** start of Working data **
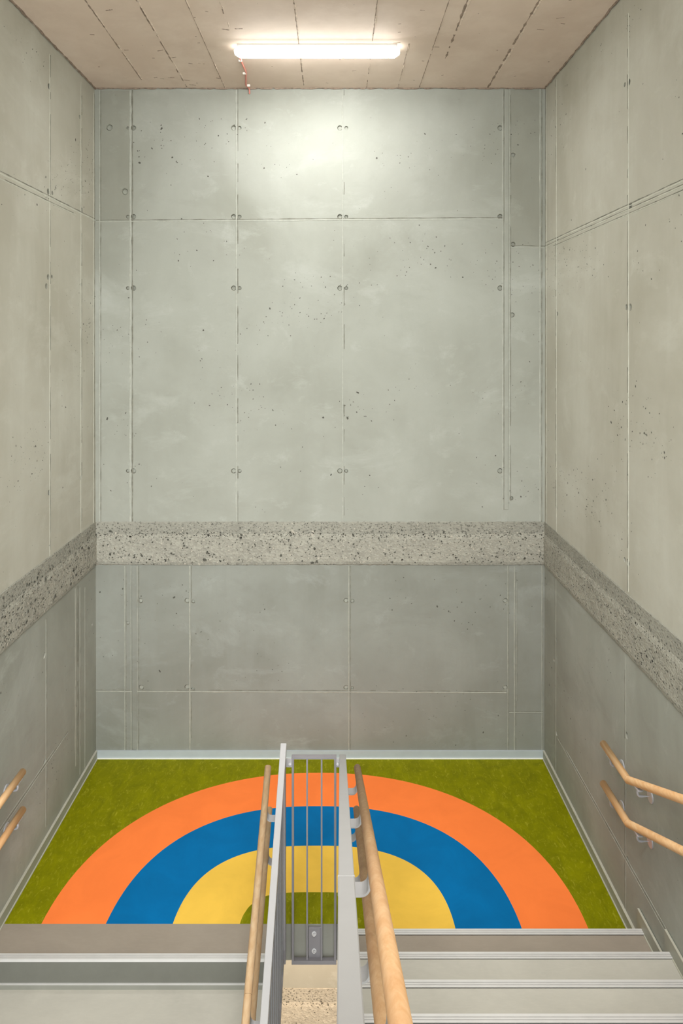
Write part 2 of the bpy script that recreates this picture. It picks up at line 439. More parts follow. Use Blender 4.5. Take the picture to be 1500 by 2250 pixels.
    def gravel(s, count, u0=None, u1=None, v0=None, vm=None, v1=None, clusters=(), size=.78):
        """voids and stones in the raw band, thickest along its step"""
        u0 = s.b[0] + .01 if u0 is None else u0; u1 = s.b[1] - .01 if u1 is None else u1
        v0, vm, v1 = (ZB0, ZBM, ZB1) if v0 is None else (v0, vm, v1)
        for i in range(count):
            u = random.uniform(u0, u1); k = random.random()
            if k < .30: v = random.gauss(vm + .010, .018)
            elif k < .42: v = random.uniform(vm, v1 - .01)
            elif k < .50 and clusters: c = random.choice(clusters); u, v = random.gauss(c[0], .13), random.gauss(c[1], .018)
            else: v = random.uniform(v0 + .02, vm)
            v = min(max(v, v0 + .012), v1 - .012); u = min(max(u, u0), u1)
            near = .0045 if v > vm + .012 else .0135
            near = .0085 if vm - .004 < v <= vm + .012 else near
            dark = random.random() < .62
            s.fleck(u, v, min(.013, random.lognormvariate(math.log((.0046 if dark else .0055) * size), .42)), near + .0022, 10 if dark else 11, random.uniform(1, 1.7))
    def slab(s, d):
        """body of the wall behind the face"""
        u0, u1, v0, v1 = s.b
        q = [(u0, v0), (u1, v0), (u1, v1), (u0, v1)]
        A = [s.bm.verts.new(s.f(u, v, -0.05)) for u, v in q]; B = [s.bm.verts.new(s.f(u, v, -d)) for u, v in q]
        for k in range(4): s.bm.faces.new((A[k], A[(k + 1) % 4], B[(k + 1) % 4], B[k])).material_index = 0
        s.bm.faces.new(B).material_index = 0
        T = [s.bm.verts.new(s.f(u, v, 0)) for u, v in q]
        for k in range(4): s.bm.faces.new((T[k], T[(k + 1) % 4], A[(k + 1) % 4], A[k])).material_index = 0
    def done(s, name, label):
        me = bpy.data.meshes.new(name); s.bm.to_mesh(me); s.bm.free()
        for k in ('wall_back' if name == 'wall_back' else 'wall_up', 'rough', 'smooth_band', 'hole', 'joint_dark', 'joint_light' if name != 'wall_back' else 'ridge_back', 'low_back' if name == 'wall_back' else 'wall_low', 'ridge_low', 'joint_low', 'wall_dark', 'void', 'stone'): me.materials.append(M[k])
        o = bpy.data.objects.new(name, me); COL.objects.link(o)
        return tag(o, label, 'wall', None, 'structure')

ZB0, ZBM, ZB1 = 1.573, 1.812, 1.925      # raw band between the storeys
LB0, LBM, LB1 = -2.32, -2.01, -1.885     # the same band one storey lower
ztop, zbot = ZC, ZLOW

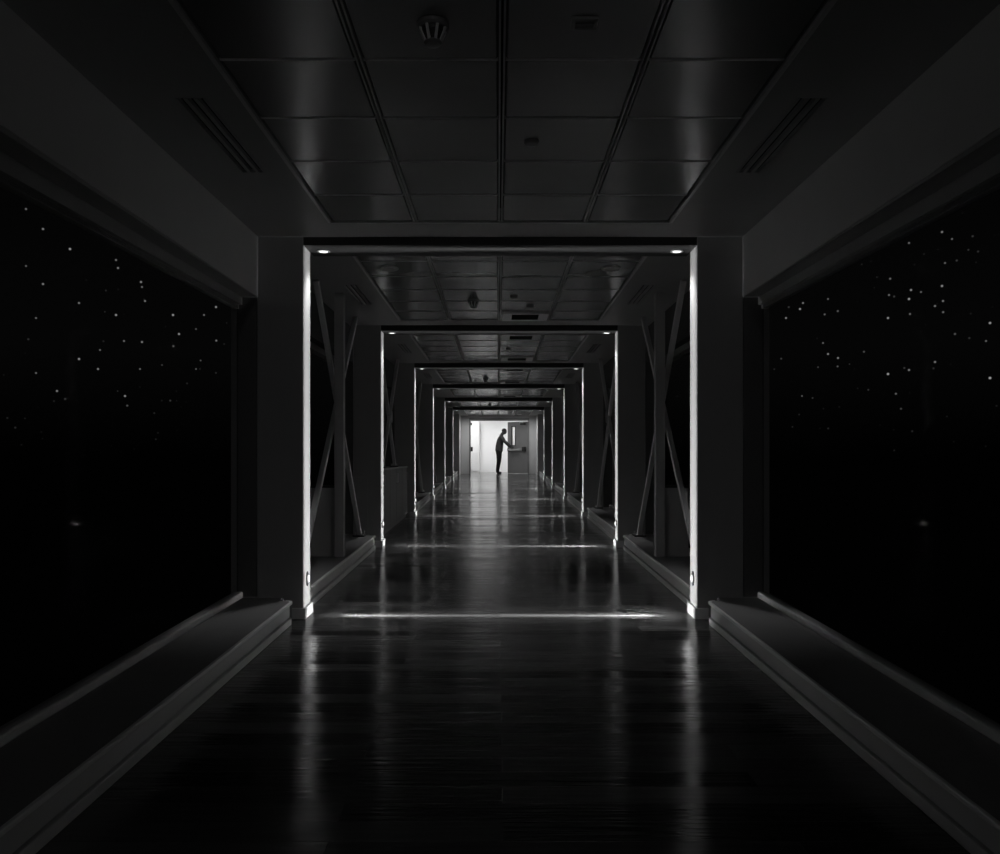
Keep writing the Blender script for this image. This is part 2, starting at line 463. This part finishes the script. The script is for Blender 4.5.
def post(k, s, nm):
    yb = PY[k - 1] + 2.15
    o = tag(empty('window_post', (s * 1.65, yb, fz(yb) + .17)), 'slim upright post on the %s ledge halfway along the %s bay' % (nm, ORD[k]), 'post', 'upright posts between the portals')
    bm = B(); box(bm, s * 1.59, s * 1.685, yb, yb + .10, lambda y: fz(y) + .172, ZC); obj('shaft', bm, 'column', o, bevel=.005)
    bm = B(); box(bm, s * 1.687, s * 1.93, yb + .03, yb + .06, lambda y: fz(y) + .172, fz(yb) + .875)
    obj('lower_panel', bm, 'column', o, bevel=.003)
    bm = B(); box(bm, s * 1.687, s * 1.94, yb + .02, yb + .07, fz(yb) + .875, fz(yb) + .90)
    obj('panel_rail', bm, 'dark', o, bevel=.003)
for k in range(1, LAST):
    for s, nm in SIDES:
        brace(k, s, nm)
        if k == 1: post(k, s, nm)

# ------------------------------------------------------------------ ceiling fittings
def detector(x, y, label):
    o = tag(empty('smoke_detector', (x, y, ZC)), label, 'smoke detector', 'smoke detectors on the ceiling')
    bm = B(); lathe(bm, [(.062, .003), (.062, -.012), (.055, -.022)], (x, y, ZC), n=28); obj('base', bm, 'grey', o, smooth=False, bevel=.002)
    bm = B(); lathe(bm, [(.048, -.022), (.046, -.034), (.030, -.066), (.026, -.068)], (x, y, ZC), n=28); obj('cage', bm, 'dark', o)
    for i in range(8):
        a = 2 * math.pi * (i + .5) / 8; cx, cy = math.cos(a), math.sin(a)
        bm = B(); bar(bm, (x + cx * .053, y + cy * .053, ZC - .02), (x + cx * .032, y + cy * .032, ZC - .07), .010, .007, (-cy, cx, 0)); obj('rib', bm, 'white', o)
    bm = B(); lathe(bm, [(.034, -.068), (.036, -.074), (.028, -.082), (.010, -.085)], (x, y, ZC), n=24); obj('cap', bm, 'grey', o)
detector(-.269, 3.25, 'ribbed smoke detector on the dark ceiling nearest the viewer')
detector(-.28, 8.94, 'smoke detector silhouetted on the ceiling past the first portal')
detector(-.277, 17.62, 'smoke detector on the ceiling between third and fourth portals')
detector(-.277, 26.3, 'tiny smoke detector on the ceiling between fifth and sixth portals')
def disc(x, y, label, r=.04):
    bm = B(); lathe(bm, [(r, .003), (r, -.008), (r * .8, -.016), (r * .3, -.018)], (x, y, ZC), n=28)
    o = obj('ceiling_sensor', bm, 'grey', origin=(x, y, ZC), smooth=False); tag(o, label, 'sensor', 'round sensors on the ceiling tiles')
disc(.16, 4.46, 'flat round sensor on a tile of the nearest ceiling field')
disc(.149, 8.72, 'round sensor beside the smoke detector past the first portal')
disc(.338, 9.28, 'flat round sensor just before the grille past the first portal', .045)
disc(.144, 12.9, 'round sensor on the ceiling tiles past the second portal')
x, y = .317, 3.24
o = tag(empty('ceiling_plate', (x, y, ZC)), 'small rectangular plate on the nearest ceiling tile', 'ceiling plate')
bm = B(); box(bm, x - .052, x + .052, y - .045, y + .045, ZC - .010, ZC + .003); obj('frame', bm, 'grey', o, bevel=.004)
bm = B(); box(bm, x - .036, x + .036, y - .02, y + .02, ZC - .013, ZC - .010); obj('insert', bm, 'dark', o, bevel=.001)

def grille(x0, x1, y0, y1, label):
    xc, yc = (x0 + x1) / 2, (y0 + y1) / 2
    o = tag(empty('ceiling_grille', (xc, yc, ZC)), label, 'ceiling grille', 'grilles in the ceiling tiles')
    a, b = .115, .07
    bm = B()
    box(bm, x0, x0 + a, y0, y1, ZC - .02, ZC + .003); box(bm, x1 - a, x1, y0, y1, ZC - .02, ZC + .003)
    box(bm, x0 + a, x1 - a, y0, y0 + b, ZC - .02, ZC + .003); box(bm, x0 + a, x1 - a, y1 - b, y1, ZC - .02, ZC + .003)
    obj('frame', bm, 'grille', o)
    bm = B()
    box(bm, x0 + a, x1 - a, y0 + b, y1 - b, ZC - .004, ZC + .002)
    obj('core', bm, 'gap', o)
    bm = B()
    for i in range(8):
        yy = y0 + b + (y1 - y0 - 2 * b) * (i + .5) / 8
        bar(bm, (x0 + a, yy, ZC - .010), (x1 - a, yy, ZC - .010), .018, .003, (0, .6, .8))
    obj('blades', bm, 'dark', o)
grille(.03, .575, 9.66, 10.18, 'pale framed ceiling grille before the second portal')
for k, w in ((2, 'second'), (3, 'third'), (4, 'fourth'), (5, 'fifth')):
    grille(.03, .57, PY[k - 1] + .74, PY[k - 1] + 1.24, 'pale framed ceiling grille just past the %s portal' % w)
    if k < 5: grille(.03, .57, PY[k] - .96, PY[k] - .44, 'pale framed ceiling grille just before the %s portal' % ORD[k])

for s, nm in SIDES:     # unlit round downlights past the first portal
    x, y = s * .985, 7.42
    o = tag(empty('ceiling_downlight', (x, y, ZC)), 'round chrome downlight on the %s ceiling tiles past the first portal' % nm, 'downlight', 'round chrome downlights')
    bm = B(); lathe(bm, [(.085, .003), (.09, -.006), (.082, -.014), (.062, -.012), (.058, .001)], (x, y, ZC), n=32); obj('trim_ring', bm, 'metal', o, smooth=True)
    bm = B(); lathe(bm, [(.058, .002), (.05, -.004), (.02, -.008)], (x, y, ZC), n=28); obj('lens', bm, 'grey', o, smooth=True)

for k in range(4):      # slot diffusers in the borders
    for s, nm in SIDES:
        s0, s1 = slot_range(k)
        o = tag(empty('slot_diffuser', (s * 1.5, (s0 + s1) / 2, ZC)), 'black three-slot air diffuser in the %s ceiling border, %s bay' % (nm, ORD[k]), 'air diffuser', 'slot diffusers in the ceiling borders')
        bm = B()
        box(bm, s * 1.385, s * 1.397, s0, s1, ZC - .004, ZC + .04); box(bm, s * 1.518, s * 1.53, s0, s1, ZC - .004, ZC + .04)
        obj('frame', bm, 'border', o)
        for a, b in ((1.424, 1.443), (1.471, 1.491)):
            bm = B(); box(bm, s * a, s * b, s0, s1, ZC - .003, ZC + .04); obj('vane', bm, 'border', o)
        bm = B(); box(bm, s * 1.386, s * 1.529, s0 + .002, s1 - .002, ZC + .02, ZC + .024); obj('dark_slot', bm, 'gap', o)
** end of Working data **
Set problem – Repeat, exactly as they stand above, the lines from the line with "Keep writing the" to the line with "if k == 1: post(k, s, nm)", both lines included.

Reply –
Keep writing the Blender script for this image. This is part 2, starting at line 463. This part finishes the script. The script is for Blender 4.5.
def post(k, s, nm):
    yb = PY[k - 1] + 2.15
    o = tag(empty('window_post', (s * 1.65, yb, fz(yb) + .17)), 'slim upright post on the %s ledge halfway along the %s bay' % (nm, ORD[k]), 'post', 'upright posts between the portals')
    bm = B(); box(bm, s * 1.59, s * 1.685, yb, yb + .10, lambda y: fz(y) + .172, ZC); obj('shaft', bm, 'column', o, bevel=.005)
    bm = B(); box(bm, s * 1.687, s * 1.93, yb + .03, yb + .06, lambda y: fz(y) + .172, fz(yb) + .875)
    obj('lower_panel', bm, 'column', o, bevel=.003)
    bm = B(); box(bm, s * 1.687, s * 1.94, yb + .02, yb + .07, fz(yb) + .875, fz(yb) + .90)
    obj('panel_rail', bm, 'dark', o, bevel=.003)
for k in range(1, LAST):
    for s, nm in SIDES:
        brace(k, s, nm)
        if k == 1: post(k, s, nm)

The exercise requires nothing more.